The Beechcraft King Air will be based in Qinghai, in the foothills of the Tibetan Plateau. The airplane will fly with a rear-tail, boom-mounted magnetometer used for geophysical and geochemical exploration in the Tibetan Plateau. Valued at more than $10 million, the U.S. export deal was arranged by the Franklin, Tenn.-based international business management company, PacUS LLC, and its Hong Kong affiliate, CFM China Ltd. Vaughn added that wheels will be turning in all the application processes “in the next 30 days or so.”

Speaking through interpreter Jenny Wei, an MTSU aerospace graduate student who interns for Corporate Flight Management and PacUS and who will graduate in May, Chinese team leader Renhao Zhang said he “is excited to be here for the acceptance of the aircraft (King Air),” and “glad to see the cooperation” between all parties. Zhang represented the Civil Aviation Authority in China Northeast Division. He was joined by fellow CAAC Northeast Division associates Bo Liang and Bin Yang, and Guowei Wang of China Flying Dragon during both today’s announcement and their week-long visit to Middle Tennessee.

Ketron, representing Gov. Bill Haslam, spoke of how this alliance means “the opening of doors and creation of jobs, helping the economy.”

Dr. Ron Ferrara, interim chair of the MTSU aerospace department, said students would benefit from “more exposure to international students and it might open opportunities for them overseas.”

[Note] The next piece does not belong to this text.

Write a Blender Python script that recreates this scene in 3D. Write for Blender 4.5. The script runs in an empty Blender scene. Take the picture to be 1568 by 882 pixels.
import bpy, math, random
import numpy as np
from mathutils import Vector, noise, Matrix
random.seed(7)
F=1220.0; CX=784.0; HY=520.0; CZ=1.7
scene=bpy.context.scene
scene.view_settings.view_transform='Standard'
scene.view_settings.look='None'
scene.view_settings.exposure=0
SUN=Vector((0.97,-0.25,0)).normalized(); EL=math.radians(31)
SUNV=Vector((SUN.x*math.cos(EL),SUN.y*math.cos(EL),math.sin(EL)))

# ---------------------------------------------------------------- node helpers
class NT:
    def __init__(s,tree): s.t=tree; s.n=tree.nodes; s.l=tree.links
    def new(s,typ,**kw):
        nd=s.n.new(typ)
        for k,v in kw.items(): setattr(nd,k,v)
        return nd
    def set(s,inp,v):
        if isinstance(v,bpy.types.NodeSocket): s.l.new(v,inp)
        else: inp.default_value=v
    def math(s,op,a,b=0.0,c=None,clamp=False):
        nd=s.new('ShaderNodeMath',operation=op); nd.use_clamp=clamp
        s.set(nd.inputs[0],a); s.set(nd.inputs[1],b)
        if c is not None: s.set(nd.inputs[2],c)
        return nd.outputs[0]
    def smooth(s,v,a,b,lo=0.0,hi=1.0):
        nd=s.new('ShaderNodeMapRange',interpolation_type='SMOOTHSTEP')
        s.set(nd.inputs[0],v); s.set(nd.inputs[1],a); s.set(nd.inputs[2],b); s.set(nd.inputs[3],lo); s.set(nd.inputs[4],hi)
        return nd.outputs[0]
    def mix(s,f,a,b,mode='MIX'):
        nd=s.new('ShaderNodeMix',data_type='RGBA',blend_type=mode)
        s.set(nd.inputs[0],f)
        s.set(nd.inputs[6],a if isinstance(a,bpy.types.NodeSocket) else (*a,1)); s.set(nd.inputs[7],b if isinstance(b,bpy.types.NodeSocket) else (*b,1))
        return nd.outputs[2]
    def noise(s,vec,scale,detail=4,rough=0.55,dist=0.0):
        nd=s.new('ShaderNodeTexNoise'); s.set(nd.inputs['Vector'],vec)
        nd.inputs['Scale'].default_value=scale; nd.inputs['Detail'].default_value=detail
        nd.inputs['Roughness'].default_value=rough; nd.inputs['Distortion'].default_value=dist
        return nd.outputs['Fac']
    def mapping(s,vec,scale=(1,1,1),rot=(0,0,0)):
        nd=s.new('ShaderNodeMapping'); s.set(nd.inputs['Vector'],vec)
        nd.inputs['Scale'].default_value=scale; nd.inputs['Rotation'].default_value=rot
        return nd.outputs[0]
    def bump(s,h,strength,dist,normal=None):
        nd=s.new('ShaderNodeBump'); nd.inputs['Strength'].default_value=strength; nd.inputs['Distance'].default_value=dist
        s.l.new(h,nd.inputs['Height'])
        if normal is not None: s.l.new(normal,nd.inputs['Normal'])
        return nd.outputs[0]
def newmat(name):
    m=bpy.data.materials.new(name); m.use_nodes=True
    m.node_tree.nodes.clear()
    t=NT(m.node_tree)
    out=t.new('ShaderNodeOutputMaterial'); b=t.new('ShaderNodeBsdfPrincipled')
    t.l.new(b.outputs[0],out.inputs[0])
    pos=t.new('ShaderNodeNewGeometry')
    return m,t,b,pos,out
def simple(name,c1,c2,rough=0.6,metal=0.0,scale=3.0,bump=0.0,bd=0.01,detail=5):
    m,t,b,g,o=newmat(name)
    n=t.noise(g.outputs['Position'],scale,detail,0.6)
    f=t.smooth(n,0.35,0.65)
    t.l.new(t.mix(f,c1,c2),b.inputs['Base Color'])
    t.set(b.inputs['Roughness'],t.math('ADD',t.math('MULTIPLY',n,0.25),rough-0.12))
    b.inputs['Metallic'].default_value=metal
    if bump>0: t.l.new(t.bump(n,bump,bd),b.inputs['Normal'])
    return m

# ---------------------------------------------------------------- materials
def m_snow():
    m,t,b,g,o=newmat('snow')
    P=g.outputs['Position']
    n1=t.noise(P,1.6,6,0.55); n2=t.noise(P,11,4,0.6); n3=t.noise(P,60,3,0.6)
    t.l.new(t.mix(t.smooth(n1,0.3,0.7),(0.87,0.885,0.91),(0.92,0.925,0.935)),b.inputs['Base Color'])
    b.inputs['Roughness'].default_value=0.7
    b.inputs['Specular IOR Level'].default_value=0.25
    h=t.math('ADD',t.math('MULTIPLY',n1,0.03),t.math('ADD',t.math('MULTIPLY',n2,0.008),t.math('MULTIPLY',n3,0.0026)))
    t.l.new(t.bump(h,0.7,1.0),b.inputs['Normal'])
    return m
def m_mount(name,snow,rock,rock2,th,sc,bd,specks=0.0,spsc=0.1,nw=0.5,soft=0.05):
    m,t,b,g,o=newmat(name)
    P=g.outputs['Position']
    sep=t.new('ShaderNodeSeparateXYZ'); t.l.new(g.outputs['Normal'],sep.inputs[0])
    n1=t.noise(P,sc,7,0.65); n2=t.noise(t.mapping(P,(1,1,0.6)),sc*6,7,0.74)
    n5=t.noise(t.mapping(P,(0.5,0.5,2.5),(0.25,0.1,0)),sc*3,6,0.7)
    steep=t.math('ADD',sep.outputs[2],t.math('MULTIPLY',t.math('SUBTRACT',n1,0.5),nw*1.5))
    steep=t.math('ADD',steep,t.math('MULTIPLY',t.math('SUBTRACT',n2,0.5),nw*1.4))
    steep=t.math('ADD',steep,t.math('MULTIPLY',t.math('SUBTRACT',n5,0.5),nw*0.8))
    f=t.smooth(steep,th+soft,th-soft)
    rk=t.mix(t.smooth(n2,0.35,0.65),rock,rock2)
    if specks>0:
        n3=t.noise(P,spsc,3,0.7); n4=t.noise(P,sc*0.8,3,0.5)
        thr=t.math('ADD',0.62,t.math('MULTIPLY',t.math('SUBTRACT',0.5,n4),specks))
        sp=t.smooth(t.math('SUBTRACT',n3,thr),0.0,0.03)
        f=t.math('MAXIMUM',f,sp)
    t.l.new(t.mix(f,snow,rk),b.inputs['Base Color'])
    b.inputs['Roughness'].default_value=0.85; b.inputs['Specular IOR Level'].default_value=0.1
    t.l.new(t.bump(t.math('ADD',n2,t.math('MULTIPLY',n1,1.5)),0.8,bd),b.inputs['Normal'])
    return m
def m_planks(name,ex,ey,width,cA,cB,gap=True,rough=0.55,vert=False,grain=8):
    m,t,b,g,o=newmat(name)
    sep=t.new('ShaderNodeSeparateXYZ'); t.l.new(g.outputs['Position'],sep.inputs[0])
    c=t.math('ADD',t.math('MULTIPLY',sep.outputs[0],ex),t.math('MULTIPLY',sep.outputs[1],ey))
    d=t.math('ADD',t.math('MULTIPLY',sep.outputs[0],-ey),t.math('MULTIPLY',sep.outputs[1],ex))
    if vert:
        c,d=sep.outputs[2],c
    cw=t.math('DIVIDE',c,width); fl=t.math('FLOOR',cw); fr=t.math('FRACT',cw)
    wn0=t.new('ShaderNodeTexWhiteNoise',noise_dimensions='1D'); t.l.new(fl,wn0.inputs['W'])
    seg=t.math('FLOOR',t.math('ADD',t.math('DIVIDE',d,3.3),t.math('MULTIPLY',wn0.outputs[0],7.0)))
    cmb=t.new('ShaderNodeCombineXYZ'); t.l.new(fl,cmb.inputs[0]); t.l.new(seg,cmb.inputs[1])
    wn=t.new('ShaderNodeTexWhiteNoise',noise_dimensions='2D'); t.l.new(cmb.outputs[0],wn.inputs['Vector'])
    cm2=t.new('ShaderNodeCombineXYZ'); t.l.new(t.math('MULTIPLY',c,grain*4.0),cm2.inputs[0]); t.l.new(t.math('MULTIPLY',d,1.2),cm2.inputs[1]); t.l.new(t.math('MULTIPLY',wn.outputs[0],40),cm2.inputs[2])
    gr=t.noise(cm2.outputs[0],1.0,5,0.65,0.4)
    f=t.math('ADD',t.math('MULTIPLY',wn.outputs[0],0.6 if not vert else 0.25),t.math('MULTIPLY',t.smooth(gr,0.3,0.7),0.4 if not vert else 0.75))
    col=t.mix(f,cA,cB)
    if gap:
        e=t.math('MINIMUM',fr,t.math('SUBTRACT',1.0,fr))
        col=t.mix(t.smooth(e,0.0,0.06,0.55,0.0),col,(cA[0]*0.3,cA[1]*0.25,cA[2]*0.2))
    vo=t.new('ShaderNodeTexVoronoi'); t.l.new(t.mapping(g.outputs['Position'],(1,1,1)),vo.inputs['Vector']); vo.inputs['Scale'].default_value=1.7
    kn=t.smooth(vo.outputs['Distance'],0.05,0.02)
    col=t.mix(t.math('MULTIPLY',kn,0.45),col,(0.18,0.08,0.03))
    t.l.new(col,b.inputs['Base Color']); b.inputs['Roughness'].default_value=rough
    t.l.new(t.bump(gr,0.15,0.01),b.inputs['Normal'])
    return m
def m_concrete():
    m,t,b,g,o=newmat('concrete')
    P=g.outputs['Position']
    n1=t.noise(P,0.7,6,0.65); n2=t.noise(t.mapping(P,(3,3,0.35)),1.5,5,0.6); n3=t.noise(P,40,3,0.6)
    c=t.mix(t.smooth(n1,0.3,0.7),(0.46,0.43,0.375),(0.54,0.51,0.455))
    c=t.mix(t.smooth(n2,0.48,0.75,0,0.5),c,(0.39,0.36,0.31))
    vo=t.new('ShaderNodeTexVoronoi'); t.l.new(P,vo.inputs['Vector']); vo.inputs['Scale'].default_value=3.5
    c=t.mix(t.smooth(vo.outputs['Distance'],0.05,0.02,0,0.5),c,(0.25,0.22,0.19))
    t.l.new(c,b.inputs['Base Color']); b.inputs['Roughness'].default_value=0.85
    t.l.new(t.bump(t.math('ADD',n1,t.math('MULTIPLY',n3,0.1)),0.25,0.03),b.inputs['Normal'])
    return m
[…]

The airplane is currently housed at Corporate Flight Management’s hangar at the Smyrna Airport. Commercial Aircraft Corporation of China also is interested in purchasing maintenance services. Negotiations for selling the planes began in 2011 when Chinese Aero Geophysical Survey Remote officials visited Tennessee. The plane, which is the first of its type in China, will be delivered to Harbin, China, for their Aero Geophysical Survey Remote Sensing Center for Land and Resources, a division of China’s Ministry of Natural Resources. Company officials are in Rutherford County for the final on-site inspection before the plane is shipped to China.